### What you are asked to do
Make an exact transcription of the material, leaving out all images.

### Given information
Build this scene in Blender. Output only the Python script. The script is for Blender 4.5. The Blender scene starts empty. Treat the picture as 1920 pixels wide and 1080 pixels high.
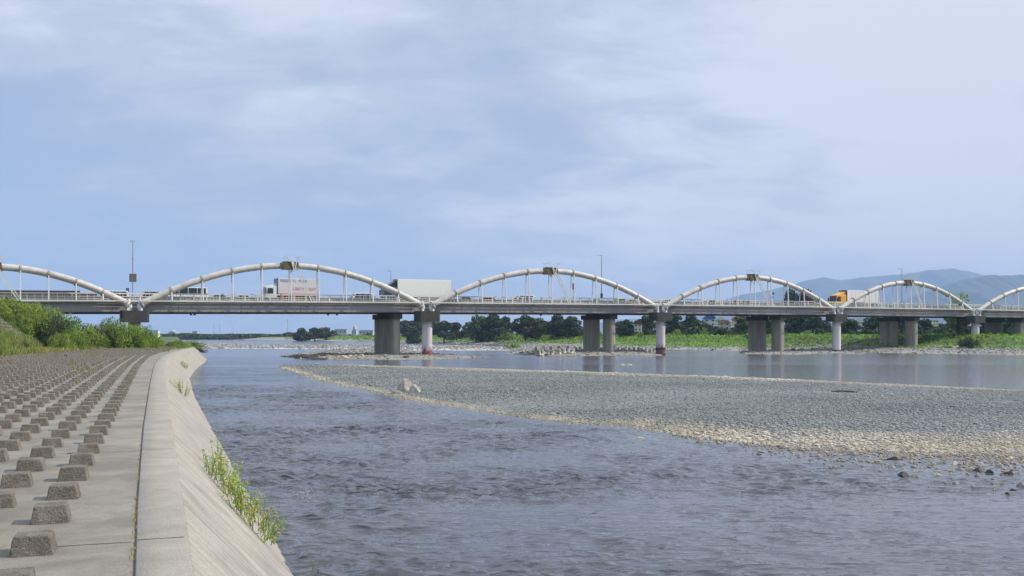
import bpy, math, random
import numpy as np
from mathutils import Vector, Matrix
random.seed(7); RNG = np.random.default_rng(7)
R = math.radians
sc = bpy.context.scene
COL = sc.collection
HZ, F, H = 626.0, 1900.0, 4.0            # horizon row, focal length in photo pixels, eye height over the water

# ------------------------------------------------------------------ camera
cam = bpy.data.cameras.new("camera"); camo = bpy.data.objects.new("camera", cam); COL.objects.link(camo)
camo.location = (0, 0, H); camo.rotation_euler = (R(90), 0, 0)
cam.sensor_width = 36; cam.lens = 36 * F / 1920; cam.shift_y = (HZ - 540) / 1920
cam.clip_start = 0.1; cam.clip_end = 60000
sc.camera = camo
# ------------------------------------------------------------------ light
SUN_EL, SUN_AZ = 38.0, math.degrees(math.atan2(1.0, 0.06))       # azimuth clockwise from +Y
sd = Vector((math.sin(R(SUN_AZ)) * math.cos(R(SUN_EL)), math.cos(R(SUN_AZ)) * math.cos(R(SUN_EL)), math.sin(R(SUN_EL))))
sl = bpy.data.lights.new("sun", 'SUN'); sl.energy = 4.2; sl.angle = R(0.6); sl.color = (1, 0.90, 0.76)
so = bpy.data.objects.new("sun", sl); COL.objects.link(so); so.rotation_euler = sd.to_track_quat('Z', 'Y').to_euler(); so.location = (60, 0, 60)
sc.view_settings.view_transform = 'Standard'; sc.view_settings.look = 'None'
sc.view_settings.exposure = 0.3; sc.view_settings.gamma = 1.0
sc.render.engine = 'CYCLES'
sc.cycles.use_denoising = True; sc.cycles.sample_clamp_direct = 5.0; sc.cycles.sample_clamp_indirect = 5.0
sc.cycles.max_bounces = 5; sc.cycles.volume_bounces = 1; sc.cycles.caustics_reflective = False; sc.cycles.caustics_refractive = False

def nn(nt, t, **kw):
    n = nt.nodes.new(t)
    for k, v in kw.items():
        if k in n.inputs.keys(): n.inputs[k].default_value = v
        else: setattr(n, k, v)
    return n
def mth(nt, op, a, b=None, c=None, clamp=False):
    n = nt.nodes.new('ShaderNodeMath'); n.operation = op; n.use_clamp = clamp
    for i, v in enumerate((a, b, c)):
        if v is None: continue
        if isinstance(v, (int, float)): n.inputs[i].default_value = v
        else: nt.links.new(v, n.inputs[i])
    return n.outputs[0]
def ramp(nt, fac, stops, interp='LINEAR'):
    n = nt.nodes.new('ShaderNodeValToRGB'); n.color_ramp.interpolation = interp
    el = n.color_ramp.elements
    while len(el) < len(stops): el.new(0.5)
    for e, (p, c) in zip(el, stops):
        e.position = p; e.color = (*c, 1) if isinstance(c, (tuple, list)) else (c, c, c, 1)
    nt.links.new(fac, n.inputs[0]); return n.outputs[0]
def mixc(nt, fac, a, b, mode='MIX'):
    n = nt.nodes.new('ShaderNodeMix'); n.data_type = 'RGBA'; n.blend_type = mode
    for i, v in ((0, fac), (6, a), (7, b)):
        if isinstance(v, (int, float)): n.inputs[i].default_value = v
        elif isinstance(v, tuple): n.inputs[i].default_value = (*v, 1)
        else: nt.links.new(v, n.inputs[i])
    return n.outputs[2]

# ------------------------------------------------------------------ sky
w = bpy.data.worlds.new("World"); sc.world = w; w.use_nodes = True
nt = w.node_tree; nt.nodes.clear()
out = nn(nt, 'ShaderNodeOutputWorld'); bg = nn(nt, 'ShaderNodeBackground')
nt.links.new(bg.outputs[0], out.inputs[0])
sky = nn(nt, 'ShaderNodeTexSky'); sky.sky_type = 'NISHITA'; sky.sun_disc = False
sky.sun_elevation = R(SUN_EL); sky.sun_rotation = R(SUN_AZ); sky.air_density = 1.0; sky.dust_density = 1.5
tc = nn(nt, 'ShaderNodeTexCoord')
sep = nn(nt, 'ShaderNodeSeparateXYZ'); nt.links.new(tc.outputs['Generated'], sep.inputs[0])
zz = mth(nt, 'ADD', mth(nt, 'MAXIMUM', sep.outputs[2], 0.0), 0.30)
cmb = nn(nt, 'ShaderNodeCombineXYZ')
nt.links.new(mth(nt, 'DIVIDE', sep.outputs[0], zz), cmb.inputs[0]); nt.links.new(mth(nt, 'DIVIDE', sep.outputs[1], zz), cmb.inputs[1])
mp = nn(nt, 'ShaderNodeMapping'); mp.inputs['Rotation'].default_value = (0, 0, R(-28)); mp.inputs['Scale'].default_value = (0.75, 1.25, 1); mp.inputs['Location'].default_value = (3.1, 1.7, 0)
nt.links.new(cmb.outputs[0], mp.inputs[0])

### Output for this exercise
Build this scene in Blender. Output only the Python script. The script is for Blender 4.5. The Blender scene starts empty. Treat the picture as 1920 pixels wide and 1080 pixels high.
import bpy, math, random
import numpy as np
from mathutils import Vector, Matrix
random.seed(7); RNG = np.random.default_rng(7)
R = math.radians
sc = bpy.context.scene
COL = sc.collection
HZ, F, H = 626.0, 1900.0, 4.0            # horizon row, focal length in photo pixels, eye height over the water

# ------------------------------------------------------------------ camera
cam = bpy.data.cameras.new("camera"); camo = bpy.data.objects.new("camera", cam); COL.objects.link(camo)
camo.location = (0, 0, H); camo.rotation_euler = (R(90), 0, 0)
cam.sensor_width = 36; cam.lens = 36 * F / 1920; cam.shift_y = (HZ - 540) / 1920
cam.clip_start = 0.1; cam.clip_end = 60000
sc.camera = camo
# ------------------------------------------------------------------ light
SUN_EL, SUN_AZ = 38.0, math.degrees(math.atan2(1.0, 0.06))       # azimuth clockwise from +Y
sd = Vector((math.sin(R(SUN_AZ)) * math.cos(R(SUN_EL)), math.cos(R(SUN_AZ)) * math.cos(R(SUN_EL)), math.sin(R(SUN_EL))))
sl = bpy.data.lights.new("sun", 'SUN'); sl.energy = 4.2; sl.angle = R(0.6); sl.color = (1, 0.90, 0.76)
so = bpy.data.objects.new("sun", sl); COL.objects.link(so); so.rotation_euler = sd.to_track_quat('Z', 'Y').to_euler(); so.location = (60, 0, 60)
sc.view_settings.view_transform = 'Standard'; sc.view_settings.look = 'None'
sc.view_settings.exposure = 0.3; sc.view_settings.gamma = 1.0
sc.render.engine = 'CYCLES'
sc.cycles.use_denoising = True; sc.cycles.sample_clamp_direct = 5.0; sc.cycles.sample_clamp_indirect = 5.0
sc.cycles.max_bounces = 5; sc.cycles.volume_bounces = 1; sc.cycles.caustics_reflective = False; sc.cycles.caustics_refractive = False

def nn(nt, t, **kw):
    n = nt.nodes.new(t)
    for k, v in kw.items():
        if k in n.inputs.keys(): n.inputs[k].default_value = v
        else: setattr(n, k, v)
    return n
def mth(nt, op, a, b=None, c=None, clamp=False):
    n = nt.nodes.new('ShaderNodeMath'); n.operation = op; n.use_clamp = clamp
    for i, v in enumerate((a, b, c)):
        if v is None: continue
        if isinstance(v, (int, float)): n.inputs[i].default_value = v
        else: nt.links.new(v, n.inputs[i])
    return n.outputs[0]
def ramp(nt, fac, stops, interp='LINEAR'):
    n = nt.nodes.new('ShaderNodeValToRGB'); n.color_ramp.interpolation = interp
    el = n.color_ramp.elements
    while len(el) < len(stops): el.new(0.5)
    for e, (p, c) in zip(el, stops):
        e.position = p; e.color = (*c, 1) if isinstance(c, (tuple, list)) else (c, c, c, 1)
    nt.links.new(fac, n.inputs[0]); return n.outputs[0]
def mixc(nt, fac, a, b, mode='MIX'):
    n = nt.nodes.new('ShaderNodeMix'); n.data_type = 'RGBA'; n.blend_type = mode
    for i, v in ((0, fac), (6, a), (7, b)):
        if isinstance(v, (int, float)): n.inputs[i].default_value = v
        elif isinstance(v, tuple): n.inputs[i].default_value = (*v, 1)
        else: nt.links.new(v, n.inputs[i])
    return n.outputs[2]

# ------------------------------------------------------------------ sky
w = bpy.data.worlds.new("World"); sc.world = w; w.use_nodes = True
nt = w.node_tree; nt.nodes.clear()
out = nn(nt, 'ShaderNodeOutputWorld'); bg = nn(nt, 'ShaderNodeBackground')
nt.links.new(bg.outputs[0], out.inputs[0])
sky = nn(nt, 'ShaderNodeTexSky'); sky.sky_type = 'NISHITA'; sky.sun_disc = False
sky.sun_elevation = R(SUN_EL); sky.sun_rotation = R(SUN_AZ); sky.air_density = 1.0; sky.dust_density = 1.5
tc = nn(nt, 'ShaderNodeTexCoord')
sep = nn(nt, 'ShaderNodeSeparateXYZ'); nt.links.new(tc.outputs['Generated'], sep.inputs[0])
zz = mth(nt, 'ADD', mth(nt, 'MAXIMUM', sep.outputs[2], 0.0), 0.30)
cmb = nn(nt, 'ShaderNodeCombineXYZ')
nt.links.new(mth(nt, 'DIVIDE', sep.outputs[0], zz), cmb.inputs[0]); nt.links.new(mth(nt, 'DIVIDE', sep.outputs[1], zz), cmb.inputs[1])
mp = nn(nt, 'ShaderNodeMapping'); mp.inputs['Rotation'].default_value = (0, 0, R(-28)); mp.inputs['Scale'].default_value = (0.75, 1.25, 1); mp.inputs['Location'].default_value = (3.1, 1.7, 0)
nt.links.new(cmb.outputs[0], mp.inputs[0])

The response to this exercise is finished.